Directions: Please give the listing again, word for word, with nothing left out.

Data supplied:
________

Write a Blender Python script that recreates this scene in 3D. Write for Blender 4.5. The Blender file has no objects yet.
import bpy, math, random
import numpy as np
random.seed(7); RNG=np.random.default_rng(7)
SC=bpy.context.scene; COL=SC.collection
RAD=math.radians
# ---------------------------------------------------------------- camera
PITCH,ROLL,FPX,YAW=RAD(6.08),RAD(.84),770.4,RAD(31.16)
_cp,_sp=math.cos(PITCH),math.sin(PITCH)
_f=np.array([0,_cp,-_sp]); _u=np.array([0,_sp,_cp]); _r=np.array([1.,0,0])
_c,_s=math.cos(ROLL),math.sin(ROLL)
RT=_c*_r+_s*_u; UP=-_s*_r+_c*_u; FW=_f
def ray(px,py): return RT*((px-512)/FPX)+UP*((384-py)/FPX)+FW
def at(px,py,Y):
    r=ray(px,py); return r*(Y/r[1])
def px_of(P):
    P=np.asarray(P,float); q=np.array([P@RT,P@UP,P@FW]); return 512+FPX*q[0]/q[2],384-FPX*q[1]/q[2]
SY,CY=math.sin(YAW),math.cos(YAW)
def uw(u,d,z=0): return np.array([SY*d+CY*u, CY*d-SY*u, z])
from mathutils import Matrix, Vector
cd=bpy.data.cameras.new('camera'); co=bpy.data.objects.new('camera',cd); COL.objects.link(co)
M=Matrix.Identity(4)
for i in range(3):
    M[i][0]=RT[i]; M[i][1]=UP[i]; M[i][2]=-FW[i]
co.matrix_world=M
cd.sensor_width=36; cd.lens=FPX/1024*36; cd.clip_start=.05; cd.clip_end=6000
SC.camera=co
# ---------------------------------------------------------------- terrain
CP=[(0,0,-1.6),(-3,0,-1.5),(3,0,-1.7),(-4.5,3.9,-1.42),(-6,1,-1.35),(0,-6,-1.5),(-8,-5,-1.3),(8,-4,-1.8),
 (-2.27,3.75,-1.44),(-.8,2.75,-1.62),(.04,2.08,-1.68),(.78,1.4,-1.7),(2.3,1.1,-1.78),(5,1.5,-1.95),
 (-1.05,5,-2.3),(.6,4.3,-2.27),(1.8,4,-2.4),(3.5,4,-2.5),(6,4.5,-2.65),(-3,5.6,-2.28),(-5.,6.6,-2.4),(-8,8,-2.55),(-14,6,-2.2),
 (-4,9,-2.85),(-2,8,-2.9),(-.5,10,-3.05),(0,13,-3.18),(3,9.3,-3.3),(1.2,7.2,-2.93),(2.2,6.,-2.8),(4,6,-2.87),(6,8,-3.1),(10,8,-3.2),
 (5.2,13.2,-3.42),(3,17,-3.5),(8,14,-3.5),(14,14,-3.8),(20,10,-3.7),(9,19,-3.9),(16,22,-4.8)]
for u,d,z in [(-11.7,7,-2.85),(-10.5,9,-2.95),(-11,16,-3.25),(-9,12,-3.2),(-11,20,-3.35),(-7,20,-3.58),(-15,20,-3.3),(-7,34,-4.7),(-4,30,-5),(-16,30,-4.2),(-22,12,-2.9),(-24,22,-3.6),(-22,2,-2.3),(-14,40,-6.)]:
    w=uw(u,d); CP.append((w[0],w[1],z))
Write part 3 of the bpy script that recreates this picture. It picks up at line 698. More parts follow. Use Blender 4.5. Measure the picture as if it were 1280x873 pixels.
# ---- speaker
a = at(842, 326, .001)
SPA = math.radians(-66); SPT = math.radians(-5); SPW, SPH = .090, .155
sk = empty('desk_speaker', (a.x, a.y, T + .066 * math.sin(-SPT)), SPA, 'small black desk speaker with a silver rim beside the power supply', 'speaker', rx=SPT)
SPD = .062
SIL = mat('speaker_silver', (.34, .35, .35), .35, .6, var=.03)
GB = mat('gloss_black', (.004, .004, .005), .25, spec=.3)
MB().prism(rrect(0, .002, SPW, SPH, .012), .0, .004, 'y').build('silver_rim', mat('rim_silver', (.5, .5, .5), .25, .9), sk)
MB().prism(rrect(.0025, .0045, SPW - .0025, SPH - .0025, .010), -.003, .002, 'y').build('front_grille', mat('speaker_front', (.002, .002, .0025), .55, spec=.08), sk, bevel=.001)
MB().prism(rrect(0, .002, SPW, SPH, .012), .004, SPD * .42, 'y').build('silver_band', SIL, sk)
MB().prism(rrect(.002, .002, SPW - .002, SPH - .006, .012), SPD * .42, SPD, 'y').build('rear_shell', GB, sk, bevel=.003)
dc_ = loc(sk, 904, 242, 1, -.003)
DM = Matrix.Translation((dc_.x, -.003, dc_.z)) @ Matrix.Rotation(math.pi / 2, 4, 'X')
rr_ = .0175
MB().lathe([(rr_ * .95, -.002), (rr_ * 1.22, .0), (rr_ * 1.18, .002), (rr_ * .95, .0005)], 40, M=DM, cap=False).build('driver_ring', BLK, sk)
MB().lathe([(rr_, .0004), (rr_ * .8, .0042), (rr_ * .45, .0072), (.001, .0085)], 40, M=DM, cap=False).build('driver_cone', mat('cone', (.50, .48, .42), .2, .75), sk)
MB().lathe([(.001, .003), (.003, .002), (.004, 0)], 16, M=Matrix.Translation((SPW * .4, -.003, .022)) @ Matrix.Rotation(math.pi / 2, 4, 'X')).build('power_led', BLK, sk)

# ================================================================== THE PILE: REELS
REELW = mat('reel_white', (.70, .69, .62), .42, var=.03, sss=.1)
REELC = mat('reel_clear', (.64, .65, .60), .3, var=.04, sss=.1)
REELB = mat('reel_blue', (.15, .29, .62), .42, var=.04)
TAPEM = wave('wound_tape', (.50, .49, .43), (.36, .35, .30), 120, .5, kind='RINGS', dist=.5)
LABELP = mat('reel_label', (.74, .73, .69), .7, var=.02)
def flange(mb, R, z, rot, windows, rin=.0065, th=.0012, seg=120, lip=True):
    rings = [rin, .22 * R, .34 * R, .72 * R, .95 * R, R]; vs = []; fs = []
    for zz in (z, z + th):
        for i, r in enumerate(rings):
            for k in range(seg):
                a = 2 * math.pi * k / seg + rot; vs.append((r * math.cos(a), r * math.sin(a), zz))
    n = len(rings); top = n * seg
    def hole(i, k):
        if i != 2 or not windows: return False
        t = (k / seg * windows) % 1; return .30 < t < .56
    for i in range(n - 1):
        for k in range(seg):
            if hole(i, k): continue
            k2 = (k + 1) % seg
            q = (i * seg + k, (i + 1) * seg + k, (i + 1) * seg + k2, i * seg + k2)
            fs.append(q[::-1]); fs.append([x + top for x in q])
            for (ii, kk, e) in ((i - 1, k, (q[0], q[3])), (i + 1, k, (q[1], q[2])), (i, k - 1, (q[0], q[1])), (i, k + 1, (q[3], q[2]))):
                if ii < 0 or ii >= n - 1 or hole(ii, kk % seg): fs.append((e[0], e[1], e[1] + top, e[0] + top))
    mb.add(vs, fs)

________

Response to the exercise:
Write a Blender Python script that recreates this scene in 3D. Write for Blender 4.5. The Blender file has no objects yet.
import bpy, math, random
import numpy as np
random.seed(7); RNG=np.random.default_rng(7)
SC=bpy.context.scene; COL=SC.collection
RAD=math.radians
# ---------------------------------------------------------------- camera
PITCH,ROLL,FPX,YAW=RAD(6.08),RAD(.84),770.4,RAD(31.16)
_cp,_sp=math.cos(PITCH),math.sin(PITCH)
_f=np.array([0,_cp,-_sp]); _u=np.array([0,_sp,_cp]); _r=np.array([1.,0,0])
_c,_s=math.cos(ROLL),math.sin(ROLL)
RT=_c*_r+_s*_u; UP=-_s*_r+_c*_u; FW=_f
def ray(px,py): return RT*((px-512)/FPX)+UP*((384-py)/FPX)+FW
def at(px,py,Y):
    r=ray(px,py); return r*(Y/r[1])
def px_of(P):
    P=np.asarray(P,float); q=np.array([P@RT,P@UP,P@FW]); return 512+FPX*q[0]/q[2],384-FPX*q[1]/q[2]
SY,CY=math.sin(YAW),math.cos(YAW)
def uw(u,d,z=0): return np.array([SY*d+CY*u, CY*d-SY*u, z])
from mathutils import Matrix, Vector
cd=bpy.data.cameras.new('camera'); co=bpy.data.objects.new('camera',cd); COL.objects.link(co)
M=Matrix.Identity(4)
for i in range(3):
    M[i][0]=RT[i]; M[i][1]=UP[i]; M[i][2]=-FW[i]
co.matrix_world=M
cd.sensor_width=36; cd.lens=FPX/1024*36; cd.clip_start=.05; cd.clip_end=6000
SC.camera=co
# ---------------------------------------------------------------- terrain
CP=[(0,0,-1.6),(-3,0,-1.5),(3,0,-1.7),(-4.5,3.9,-1.42),(-6,1,-1.35),(0,-6,-1.5),(-8,-5,-1.3),(8,-4,-1.8),
 (-2.27,3.75,-1.44),(-.8,2.75,-1.62),(.04,2.08,-1.68),(.78,1.4,-1.7),(2.3,1.1,-1.78),(5,1.5,-1.95),
 (-1.05,5,-2.3),(.6,4.3,-2.27),(1.8,4,-2.4),(3.5,4,-2.5),(6,4.5,-2.65),(-3,5.6,-2.28),(-5.,6.6,-2.4),(-8,8,-2.55),(-14,6,-2.2),
 (-4,9,-2.85),(-2,8,-2.9),(-.5,10,-3.05),(0,13,-3.18),(3,9.3,-3.3),(1.2,7.2,-2.93),(2.2,6.,-2.8),(4,6,-2.87),(6,8,-3.1),(10,8,-3.2),
 (5.2,13.2,-3.42),(3,17,-3.5),(8,14,-3.5),(14,14,-3.8),(20,10,-3.7),(9,19,-3.9),(16,22,-4.8)]
for u,d,z in [(-11.7,7,-2.85),(-10.5,9,-2.95),(-11,16,-3.25),(-9,12,-3.2),(-11,20,-3.35),(-7,20,-3.58),(-15,20,-3.3),(-7,34,-4.7),(-4,30,-5),(-16,30,-4.2),(-22,12,-2.9),(-24,22,-3.6),(-22,2,-2.3),(-14,40,-6.)]:
    w=uw(u,d); CP.append((w[0],w[1],z))
Write part 3 of the bpy script that recreates this picture. It picks up at line 698. More parts follow. Use Blender 4.5. Measure the picture as if it were 1280x873 pixels.
# ---- speaker
a = at(842, 326, .001)
SPA = math.radians(-66); SPT = math.radians(-5); SPW, SPH = .090, .155
sk = empty('desk_speaker', (a.x, a.y, T + .066 * math.sin(-SPT)), SPA, 'small black desk speaker with a silver rim beside the power supply', 'speaker', rx=SPT)
SPD = .062
SIL = mat('speaker_silver', (.34, .35, .35), .35, .6, var=.03)
GB = mat('gloss_black', (.004, .004, .005), .25, spec=.3)
MB().prism(rrect(0, .002, SPW, SPH, .012), .0, .004, 'y').build('silver_rim', mat('rim_silver', (.5, .5, .5), .25, .9), sk)
MB().prism(rrect(.0025, .0045, SPW - .0025, SPH - .0025, .010), -.003, .002, 'y').build('front_grille', mat('speaker_front', (.002, .002, .0025), .55, spec=.08), sk, bevel=.001)
MB().prism(rrect(0, .002, SPW, SPH, .012), .004, SPD * .42, 'y').build('silver_band', SIL, sk)
MB().prism(rrect(.002, .002, SPW - .002, SPH - .006, .012), SPD * .42, SPD, 'y').build('rear_shell', GB, sk, bevel=.003)
dc_ = loc(sk, 904, 242, 1, -.003)
DM = Matrix.Translation((dc_.x, -.003, dc_.z)) @ Matrix.Rotation(math.pi / 2, 4, 'X')
rr_ = .0175
MB().lathe([(rr_ * .95, -.002), (rr_ * 1.22, .0), (rr_ * 1.18, .002), (rr_ * .95, .0005)], 40, M=DM, cap=False).build('driver_ring', BLK, sk)
MB().lathe([(rr_, .0004), (rr_ * .8, .0042), (rr_ * .45, .0072), (.001, .0085)], 40, M=DM, cap=False).build('driver_cone', mat('cone', (.50, .48, .42), .2, .75), sk)
MB().lathe([(.001, .003), (.003, .002), (.004, 0)], 16, M=Matrix.Translation((SPW * .4, -.003, .022)) @ Matrix.Rotation(math.pi / 2, 4, 'X')).build('power_led', BLK, sk)

# ================================================================== THE PILE: REELS
REELW = mat('reel_white', (.70, .69, .62), .42, var=.03, sss=.1)
REELC = mat('reel_clear', (.64, .65, .60), .3, var=.04, sss=.1)
REELB = mat('reel_blue', (.15, .29, .62), .42, var=.04)
TAPEM = wave('wound_tape', (.50, .49, .43), (.36, .35, .30), 120, .5, kind='RINGS', dist=.5)
LABELP = mat('reel_label', (.74, .73, .69), .7, var=.02)
def flange(mb, R, z, rot, windows, rin=.0065, th=.0012, seg=120, lip=True):
    rings = [rin, .22 * R, .34 * R, .72 * R, .95 * R, R]; vs = []; fs = []
    for zz in (z, z + th):
        for i, r in enumerate(rings):
            for k in range(seg):
                a = 2 * math.pi * k / seg + rot; vs.append((r * math.cos(a), r * math.sin(a), zz))
    n = len(rings); top = n * seg
    def hole(i, k):
        if i != 2 or not windows: return False
        t = (k / seg * windows) % 1; return .30 < t < .56
    for i in range(n - 1):
        for k in range(seg):
            if hole(i, k): continue
            k2 = (k + 1) % seg
            q = (i * seg + k, (i + 1) * seg + k, (i + 1) * seg + k2, i * seg + k2)
            fs.append(q[::-1]); fs.append([x + top for x in q])
            for (ii, kk, e) in ((i - 1, k, (q[0], q[3])), (i + 1, k, (q[1], q[2])), (i, k - 1, (q[0], q[1])), (i, k + 1, (q[3], q[2]))):
                if ii < 0 or ii >= n - 1 or hole(ii, kk % seg): fs.append((e[0], e[1], e[1] + top, e[0] + top))
    mb.add(vs, fs)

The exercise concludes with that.